2. When a user is editing blocks in any context, their edits are kept in a separate stack of operations that includes both BinaryBlockUpdate patches as well as atomic updates to block properties (Friend mutations applied optimistically, which may or may not be acknowledged by the server at any give time). Because we store the opposite operation of each atomic update in this array, we can undo an automatic operation simply by doing the opposite, and adding the opposite of that (the original) to the undo stack. The undo stack is append only.

When a user is otherwise just navigating the application and taking action by submitting traditional forms/clicking traditional action buttons (for example changing their user settings or sending a message), there is no undo/redo experience. That is to say, you cannot use Cmd + Z to undo a change you made to your preferredEmail, other than the fact that you can use undo in text inputs. Likewise, you cannot click 'Send' on a message and then use Cmd + Z to un-send the message -- this is a confusing use of undo/redo because the UI includes specific delete and edit concepts to operate on an already sent message. As a final example, you can't undo adding a block to your sidebar (favorites) because that's what the 'unfavorite' action is for.

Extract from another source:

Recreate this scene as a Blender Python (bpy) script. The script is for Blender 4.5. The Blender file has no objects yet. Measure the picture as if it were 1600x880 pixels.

Undo/redo is different from navigating backwards and forwards across routes. That is totally unrelated to undo/redo. Navigating to a different route clears the undo/redo stack, because as noted above, the undo/redo stack is always tied to something that is being currently rendered. Cmd + Z should never 1) undo something that isn't being rendered or 2) trigger a route change. (Though in theory a cleared stack can be saved in state, so upon returning to the same route moments later, the prior stack could still be present for that route.)